Pour Lina Kaminskaitė-Jančorienė, le travail de numérisation des films est une autre chance, rendant possible la diffusion à de nouvelles audiences pour replacer la cinématographie lituanienne dans l’histoire du cinéma et la rendre plus accessible. Mais la filière reste limitée face à un marché aussi compétitif, les distributeurs ne sachant pas comment toucher le public international.

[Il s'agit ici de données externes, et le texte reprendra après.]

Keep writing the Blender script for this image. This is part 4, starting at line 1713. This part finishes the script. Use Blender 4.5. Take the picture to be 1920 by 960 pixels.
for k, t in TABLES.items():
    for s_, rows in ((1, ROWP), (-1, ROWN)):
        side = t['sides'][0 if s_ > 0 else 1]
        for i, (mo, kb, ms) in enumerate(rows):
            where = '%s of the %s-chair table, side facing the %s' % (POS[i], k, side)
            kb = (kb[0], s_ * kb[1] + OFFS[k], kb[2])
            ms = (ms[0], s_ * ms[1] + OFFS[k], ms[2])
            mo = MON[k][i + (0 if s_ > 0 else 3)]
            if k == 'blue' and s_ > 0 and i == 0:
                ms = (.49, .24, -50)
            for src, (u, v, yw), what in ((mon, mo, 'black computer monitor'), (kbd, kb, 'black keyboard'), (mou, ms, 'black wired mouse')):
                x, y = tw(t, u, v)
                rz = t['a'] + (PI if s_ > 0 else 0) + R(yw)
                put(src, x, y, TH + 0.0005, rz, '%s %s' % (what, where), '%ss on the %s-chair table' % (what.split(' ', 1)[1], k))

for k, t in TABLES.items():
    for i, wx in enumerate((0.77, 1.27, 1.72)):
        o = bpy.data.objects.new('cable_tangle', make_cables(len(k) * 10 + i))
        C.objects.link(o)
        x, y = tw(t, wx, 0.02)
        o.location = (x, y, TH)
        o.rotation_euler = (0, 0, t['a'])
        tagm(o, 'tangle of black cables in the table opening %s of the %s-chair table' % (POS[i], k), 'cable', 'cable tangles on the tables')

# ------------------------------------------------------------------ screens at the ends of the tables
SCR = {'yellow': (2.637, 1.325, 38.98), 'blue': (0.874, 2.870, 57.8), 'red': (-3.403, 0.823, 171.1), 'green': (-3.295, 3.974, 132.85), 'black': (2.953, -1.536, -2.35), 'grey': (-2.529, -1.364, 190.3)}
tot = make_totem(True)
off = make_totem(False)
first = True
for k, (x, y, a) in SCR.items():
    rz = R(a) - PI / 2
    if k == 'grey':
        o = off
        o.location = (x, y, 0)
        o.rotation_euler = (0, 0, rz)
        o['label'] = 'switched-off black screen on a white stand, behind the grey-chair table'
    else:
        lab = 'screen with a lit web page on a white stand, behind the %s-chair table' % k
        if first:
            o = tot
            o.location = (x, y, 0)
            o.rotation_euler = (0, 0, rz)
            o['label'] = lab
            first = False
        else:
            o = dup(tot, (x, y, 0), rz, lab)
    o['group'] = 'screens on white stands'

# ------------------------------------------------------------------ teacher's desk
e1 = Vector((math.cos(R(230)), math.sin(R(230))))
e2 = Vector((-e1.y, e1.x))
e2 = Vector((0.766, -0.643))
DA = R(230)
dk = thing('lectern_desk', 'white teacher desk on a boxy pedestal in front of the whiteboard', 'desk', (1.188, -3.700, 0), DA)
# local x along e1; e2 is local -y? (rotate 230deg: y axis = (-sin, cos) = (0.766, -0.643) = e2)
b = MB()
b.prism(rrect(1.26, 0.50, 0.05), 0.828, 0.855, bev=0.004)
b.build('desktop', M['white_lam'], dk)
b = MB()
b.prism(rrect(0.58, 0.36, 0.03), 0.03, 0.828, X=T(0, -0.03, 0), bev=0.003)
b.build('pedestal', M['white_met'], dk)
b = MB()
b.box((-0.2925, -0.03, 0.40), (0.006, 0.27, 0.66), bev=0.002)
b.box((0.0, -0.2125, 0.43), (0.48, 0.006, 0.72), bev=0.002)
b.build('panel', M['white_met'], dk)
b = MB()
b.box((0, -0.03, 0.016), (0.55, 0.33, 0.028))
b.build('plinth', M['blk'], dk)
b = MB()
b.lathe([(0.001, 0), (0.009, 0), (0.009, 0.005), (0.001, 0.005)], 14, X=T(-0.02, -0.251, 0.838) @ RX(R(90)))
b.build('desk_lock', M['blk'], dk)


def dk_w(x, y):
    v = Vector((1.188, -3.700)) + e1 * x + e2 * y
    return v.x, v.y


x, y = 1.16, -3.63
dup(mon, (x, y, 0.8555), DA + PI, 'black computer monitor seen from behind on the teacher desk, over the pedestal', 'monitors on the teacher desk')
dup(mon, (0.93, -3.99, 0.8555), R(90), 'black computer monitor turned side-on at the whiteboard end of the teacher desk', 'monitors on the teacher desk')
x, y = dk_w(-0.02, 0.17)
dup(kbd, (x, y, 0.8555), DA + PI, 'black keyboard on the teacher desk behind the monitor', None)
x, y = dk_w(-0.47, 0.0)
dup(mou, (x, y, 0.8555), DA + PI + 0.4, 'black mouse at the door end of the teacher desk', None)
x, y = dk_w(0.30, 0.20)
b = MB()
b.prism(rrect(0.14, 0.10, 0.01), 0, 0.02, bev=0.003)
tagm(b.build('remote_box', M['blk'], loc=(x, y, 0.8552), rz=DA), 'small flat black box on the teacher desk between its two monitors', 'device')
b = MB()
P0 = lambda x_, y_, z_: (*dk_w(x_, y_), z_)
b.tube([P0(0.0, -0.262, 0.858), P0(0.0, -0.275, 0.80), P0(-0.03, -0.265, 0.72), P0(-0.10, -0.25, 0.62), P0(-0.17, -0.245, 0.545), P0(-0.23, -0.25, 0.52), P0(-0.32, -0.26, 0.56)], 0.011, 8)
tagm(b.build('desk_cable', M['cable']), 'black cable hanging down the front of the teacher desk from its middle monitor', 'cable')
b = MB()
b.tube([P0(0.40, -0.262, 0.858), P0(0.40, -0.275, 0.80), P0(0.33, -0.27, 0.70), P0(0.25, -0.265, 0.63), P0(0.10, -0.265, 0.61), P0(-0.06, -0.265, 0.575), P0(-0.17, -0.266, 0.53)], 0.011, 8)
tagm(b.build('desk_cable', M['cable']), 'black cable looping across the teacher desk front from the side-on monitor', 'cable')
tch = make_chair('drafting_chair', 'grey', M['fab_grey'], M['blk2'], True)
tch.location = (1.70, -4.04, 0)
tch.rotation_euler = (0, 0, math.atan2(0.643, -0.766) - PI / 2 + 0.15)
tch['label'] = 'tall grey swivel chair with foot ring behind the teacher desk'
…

Dmitrij Gluščevskij précise que la tradition d’aller au cinéma s’est perdue en Lituanie, et qu’elle se développe à nouveau petit à petit grâce aux blockbusters américains et au cinéma de patrimoine. Les films d’archive sont particulièrement attendus par le public, un travail de présentation est donc nécessaire. Reste à enseigner la curiosité de se rendre au cinéma au public, notamment pour des titres qui ne rentrent pas dans les cases habituelles du cinéma lituanien.
L’avenir de la filière : la création d’une cinémathèque
Sur la création de la cinémathèque lituanienne, l’une des premières contraintes a été de stocker les nombreux éléments des archives. Faute de détenir les droits de tous les films, Dmitrij Gluščevskij raconte qu’ils se sont demandés s’ils devaient les stocker. Finalement, la préservation a primé. Ils ne possèdent donc pas les droits des films qui constituent leurs archives, mais tous expliquent que c’est une problématique commune à d’autres cinémathèques, comme celle de Bologne.

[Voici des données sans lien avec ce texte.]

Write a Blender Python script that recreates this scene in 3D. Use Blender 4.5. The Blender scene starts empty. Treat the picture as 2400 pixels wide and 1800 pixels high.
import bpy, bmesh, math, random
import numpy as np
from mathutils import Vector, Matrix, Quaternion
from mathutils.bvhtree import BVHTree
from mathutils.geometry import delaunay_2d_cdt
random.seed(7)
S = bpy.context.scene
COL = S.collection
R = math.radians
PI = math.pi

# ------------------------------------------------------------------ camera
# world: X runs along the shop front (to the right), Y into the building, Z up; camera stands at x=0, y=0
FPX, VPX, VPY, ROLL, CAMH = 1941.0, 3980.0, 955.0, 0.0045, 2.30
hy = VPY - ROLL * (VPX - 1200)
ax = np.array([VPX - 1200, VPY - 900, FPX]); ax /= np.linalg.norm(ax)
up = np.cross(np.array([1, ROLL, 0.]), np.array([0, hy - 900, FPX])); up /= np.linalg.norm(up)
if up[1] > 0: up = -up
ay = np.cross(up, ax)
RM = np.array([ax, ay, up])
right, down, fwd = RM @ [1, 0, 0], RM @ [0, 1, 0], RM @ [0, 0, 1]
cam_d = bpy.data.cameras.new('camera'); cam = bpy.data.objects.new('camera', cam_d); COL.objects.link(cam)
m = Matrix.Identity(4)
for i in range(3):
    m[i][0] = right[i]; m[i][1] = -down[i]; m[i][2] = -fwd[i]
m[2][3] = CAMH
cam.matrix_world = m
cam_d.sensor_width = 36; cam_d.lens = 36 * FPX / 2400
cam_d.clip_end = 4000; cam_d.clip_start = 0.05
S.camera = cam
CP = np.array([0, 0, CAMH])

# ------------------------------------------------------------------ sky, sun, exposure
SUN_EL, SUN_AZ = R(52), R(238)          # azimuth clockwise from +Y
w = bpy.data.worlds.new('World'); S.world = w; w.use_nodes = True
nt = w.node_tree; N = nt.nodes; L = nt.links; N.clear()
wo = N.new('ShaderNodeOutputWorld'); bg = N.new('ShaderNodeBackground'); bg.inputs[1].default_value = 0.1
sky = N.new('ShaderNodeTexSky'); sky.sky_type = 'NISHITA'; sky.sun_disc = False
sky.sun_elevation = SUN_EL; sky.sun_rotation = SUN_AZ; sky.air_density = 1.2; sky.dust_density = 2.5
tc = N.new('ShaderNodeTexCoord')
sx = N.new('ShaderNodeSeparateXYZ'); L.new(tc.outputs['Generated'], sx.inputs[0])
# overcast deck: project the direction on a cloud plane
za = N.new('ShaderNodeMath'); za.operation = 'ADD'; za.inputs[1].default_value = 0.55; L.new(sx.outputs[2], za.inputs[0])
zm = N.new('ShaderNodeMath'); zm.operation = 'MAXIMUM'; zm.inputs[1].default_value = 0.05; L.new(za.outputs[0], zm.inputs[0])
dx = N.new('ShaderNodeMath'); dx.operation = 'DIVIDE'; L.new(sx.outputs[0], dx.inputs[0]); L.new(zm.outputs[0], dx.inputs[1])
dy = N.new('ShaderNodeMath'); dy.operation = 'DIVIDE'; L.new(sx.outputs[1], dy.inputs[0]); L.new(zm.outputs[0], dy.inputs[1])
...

Né il y a plus de dix ans, avant la fondation du Film Center en 2012, le projet de la cinémathèque lituanienne prend forme en 2019. Ses défenseurs souhaitent en faire un endroit complet, comprenant de l’éducation aux images, des espaces de travail pour la restauration et des résidences, ainsi qu’une base pour leurs archives déjà bien fournies. Pour l’heure, le projet de cinémathèque tire ses financements de l’Union européenne à hauteur de ⅔ de son budget, contre ⅓ attribué par le ministère de la Culture.

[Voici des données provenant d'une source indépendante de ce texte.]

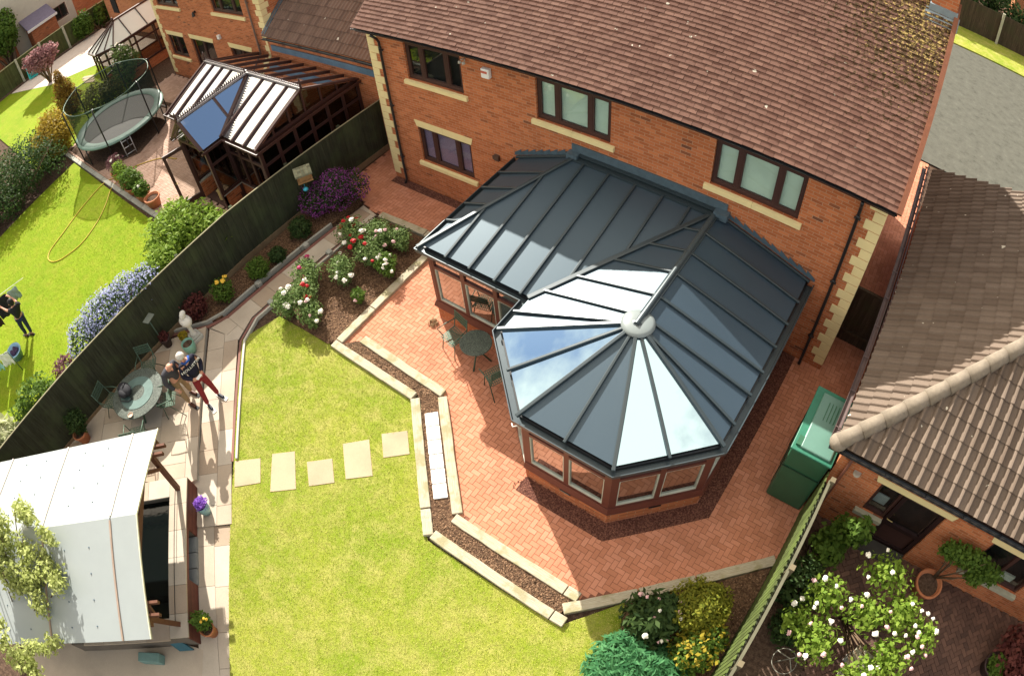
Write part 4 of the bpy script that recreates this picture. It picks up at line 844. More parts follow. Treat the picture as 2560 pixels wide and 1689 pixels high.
ft = thing('bird_feeder', 'grey bird feeding tray on a thin pole against the dark fence behind the table', 'bird feeder', (-.98, -7.98, .1)); mb = MB(); mb.tube([(-.98, -7.98, .1), (-.98, -7.98, 1.2)], .016, 6); mb.build('pole', 'iron', ft, True); mb = MB(); mb.box((-.95, -7.96, 1.22), (.2, .3, .02), rad(20)); mb.build('tray', M('tray_mesh', (.16, .18, .15), .6), ft)
# ---------------------------------------------------------------- people
def skin(name, nodes, edges, m, parent, sub=2, rooti=0):
    ks = list(nodes); me = bpy.data.meshes.new(name); o0 = ORG.get(parent.name, Vector((0, 0, 0))) if parent else Vector((0, 0, 0))
    me.from_pydata([tuple(Vector(nodes[k][0])-o0) for k in ks], [(ks.index(a), ks.index(b)) for a, b in edges], []); o = bpy.data.objects.new(name, me); COL.objects.link(o)
    s = o.modifiers.new('skin', 'SKIN'); s.use_smooth_shade = True
    for i, k in enumerate(ks):
        r = nodes[k][1]; sv = me.skin_vertices[0].data[i]; sv.radius = r if isinstance(r, tuple) else (r, r); sv.use_root = (i == rooti)
    ss = o.modifiers.new('sub', 'SUBSURF'); ss.levels = sub; ss.render_levels = sub
    dg = bpy.context.evaluated_depsgraph_get(); dg.update(); me2 = bpy.data.meshes.new_from_object(o.evaluated_get(dg)); o.modifiers.clear(); o.data = me2; me2.name = name
    me2.materials.clear(); me2.materials.append(MAT[m] if isinstance(m, str) else m); me2.shade_smooth()
    if parent: o.parent = parent; ORG[o.name] = o0
    return o
MAT['navy'] = M('navy_jersey', (.012, .012, .026), .85, .2, 25, .3); MAT['jacket'] = M('charcoal_jacket', (.045, .045, .055), .85, .2, 25, .3); MAT['redtr'] = M('red_trousers', (.20, .018, .022), .85, .2, 25, .3); MAT['khaki'] = M('khaki_trousers', (.26, .18, .095), .85, .2, 25, .3); MAT['blackcloth'] = M('black_clothes', (.014, .014, .016), .85, .2, 25, .3); MAT['shoe'] = M('dark_shoe', (.02, .022, .035), .5); MAT['sole'] = M('white_sole', (.7, .7, .66), .5); MAT['brownshoe'] = M('brown_shoe', (.09, .035, .022), .5); MAT['denim'] = M('dark_denim', (.018, .026, .055), .85, .2, 25, .3)
def figure(lab, root, J, top, legs, hair, shoe, bald=False, face=0.0, group=None, short=False):
    t = thing('person', lab, 'person', root, group)
    V_ = {k: Vector(v) for k, v in J.items()}
    n = {'pel': (V_['pel'], (.115, .10)), 'spine': (V_['spine'], (.12, .095)), 'chest': (V_['chest'], (.145, .10)), 'neckb': (V_['neck'], (.06, .06)), 'necke': (V_['neck'].lerp(V_['head'], .45), (.052, .052)), 'head0': (V_['head']-Vector((0, 0, .03)), (.07, .08)), 'head1': (V_['head']+Vector((0, 0, .055)), (.078, .088)), 'head2': (V_['head']+Vector((0, 0, .105)), (.05, .055))}
    e = [('pel', 'spine'), ('spine', 'chest'), ('chest', 'neckb'), ('neckb', 'necke'), ('necke', 'head0'), ('head0', 'head1'), ('head1', 'head2')]
    for s in 'LR':
        n['sh'+s] = (V_['sh'+s], .058); n['el'+s] = (V_['el'+s], .042); n['wr'+s] = (V_['wr'+s], .028); n['hip'+s] = (V_['hip'+s], .085); n['kn'+s] = (V_['kn'+s], .058); n['an'+s] = (V_['an'+s], .04)
        n['pa'+s] = (V_['wr'+s].lerp(V_['ha'+s], .8), (.036, .02))
        e += [('chest', 'sh'+s), ('sh'+s, 'el'+s), ('el'+s, 'wr'+s), ('wr'+s, 'pa'+s), ('pel', 'hip'+s), ('hip'+s, 'kn'+s), ('kn'+s, 'an'+s)]
        d = (V_['ha'+s]-V_['wr'+s]).normalized(); side = d.cross(Vector((0, 0, 1))).normalized(); p = n['pa'+s][0]
        for k in range(4):                                   # four fingers and a thumb, bent round what is held
            b = p+side*((k-1.5)*.018)+d*.02; ln = (.055, .065, .062, .05)[k]; n[f'f{k}a{s}'] = (b+d*ln*.5, .0088); n[f'f{k}b{s}'] = (b+d*ln*.8-Vector((0, 0, .03)), .0078); e += [('pa'+s, f'f{k}a{s}'), (f'f{k}a{s}', f'f{k}b{s}')]
        th = -1 if s == 'L' else 1; n['ta'+s] = (p+side*(.045*th)-d*.01, .01); n['tb'+s] = (p+side*(.055*th)+d*.035, .0085); e += [('pa'+s, 'ta'+s), ('ta'+s, 'tb'+s)]
    skin('body', n, e, 'skin', t)
    tn = {'pel': (V_['pel']+Vector((0, 0, -.06)), (.155, .125)), 'spine': (V_['spine'], (.155, .12)), 'chest': (V_['chest'], (.175, .125)), 'nk': (V_['neck']-Vector((0, 0, .02)), (.085, .075))}; te = [('pel', 'spine'), ('spine', 'chest'), ('chest', 'nk')]
    for s in 'LR':
        tn['sh'+s] = (V_['sh'+s], .085); tn['el'+s] = (V_['el'+s].lerp(V_['sh'+s], .4 if short else 0), .066); te += [('chest', 'sh'+s), ('sh'+s, 'el'+s)]
        if not short: tn['wr'+s] = (V_['wr'+s], .048); te += [('el'+s, 'wr'+s)]
    skin('jumper', tn, te, top, t)
    ln = {'pel': (V_['pel']-Vector((0, 0, .02)), (.135, .115))}; le = []
    for s in 'LR': ln['hip'+s] = (V_['hip'+s]-Vector((0, 0, .05)), .098); ln['kn'+s] = (V_['kn'+s], .074); ln['an'+s] = (V_['an'+s]+Vector((0, 0, .03)), .056); le += [('pel', 'hip'+s), ('hip'+s, 'kn'+s), ('kn'+s, 'an'+s)]
    skin('trousers', ln, le, legs, t)
    for s in 'LR':
        a, b = V_['an'+s], V_['to'+s]; a = Vector((a.x, a.y, root[2]+.045)); b = Vector((b.x, b.y, root[2]+.035)); d = (b-a).normalized(); sh_ = skin('shoe', {'h': (a-d*.05, (.042, .042)), 'm': (a+d*.06, (.045, .04)), 't': (b, (.042, .03))}, [('h', 'm'), ('m', 't')], shoe, t)
        mb = MB(); c = (a+b)/2; mb.box((c.x, c.y, root[2]+.008), ((b-a).length+.16, .095, .018), math.atan2(d.y, d.x)); mb.build('sole', 'sole' if shoe == 'shoe' else 'black', sh_)
    h = V_['head']; f = Vector((math.cos(face), math.sin(face), 0)); r = Vector((-f.y, f.x, 0)); rzf = face
    mb = MB(); mb.tube([h+f*.082+Vector((0, 0, .03)), h+f*.108+Vector((0, 0, -.005)), h+f*.085+Vector((0, 0, -.02))], [.012, .018, .01], 7); mb.build('nose', 'skin', t, True)
    mb = MB()
    for s in (-1, 1): mb = MB(); p = h+r*(.034*s)+f*.078+Vector((0, 0, .035)); mb.ell(p, (.011, .011, .008), 8, 6); mb.build('eye', 'black', t, True)
    mb = MB(); p = h+f*.082-Vector((0, 0, .045)); mb.ell(p, (.014, .024, .008) if abs(f.x) > .7 else (.024, .014, .008), 8, 6); mb.build('mouth', M('lips', (.38, .12, .11), .5) if 'lips' not in bpy.data.materials else bpy.data.materials['lips'], t, True)
    for s in (-1, 1): mb = MB(); p = h+r*(.085*s)+Vector((0, 0, .015)); mb.ell(p, (.018, .018, .03), 8, 6); mb.build('ear', 'skin', t, True)
    if hair:
        mb = MB(); c = h-f*.022+Vector((0, 0, .06)); mb.ell(c, (.105, .105, .10), 16, 11, .03)
        if not bald: mb.ell(h-f*.055-Vector((0, 0, .01)), (.07, .09, .09), 12, 8, .04)
        mb.build('hair', hair, t, True)
    return t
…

Fait notable, si le principe d’une cinémathèque est évident dans de nombreux pays d’Europe, comme la France ou l’Italie, Dmitrij Gluščevskij précise qu’en Lituanie le travail des cinémathèques a déjà débuté sans qu’elles n’existent. Un réseau d’organismes se sont attelés pour stocker et restaurer le patrimoine lituanien, ce qui déboutera la cinémathèque d’un rôle de centrale, au contraire. Elle s’inscrira dans un écosystème déjà bien fourni, proposant un nouveau modèle de fonctionnement.
Que retenir de la filière restaurative en Lituanie
Filière en pleine expansion, le monde de la restauration prend ses marques en Lituanie, mais n’est pas en reste concernant ses projets. Comme l’explique Jonas Zagorskas, restaurateur de films à la Cinémathèque nationale de Lituanie et coloriste au studio BBposthouse de Vilnius, membre d’une équipe très réduite et peu formée, le premier obstacle à la restauration dans le territoire balte est leur manque de qualification, auquel ils remédient : ils se sont formés cet été à Bologne. Leur second obstacle est leur matériel, qui n’est pas adapté à leurs pellicules, et leur difficile accès aux négatifs. En effet, il raconte que son équipe travaille sur des positifs de moins bonnes qualités que les négatifs, souvent stockés en Russie, avec un scan pour négatifs. Ils viennent tout de même d’obtenir un scan pour positifs et se préparent à rescanner des pellicules sur lesquelles ils avaient déjà travaillé. En tout, c’est environ un film qui est restauré tous les 6 mois, tiré de copies en 35 ou 60 mm. L’avenir semble tout de même florissant, alors que Jonas Zagorskas est en discussion pour créer un laboratoire commun avec la Lettonie.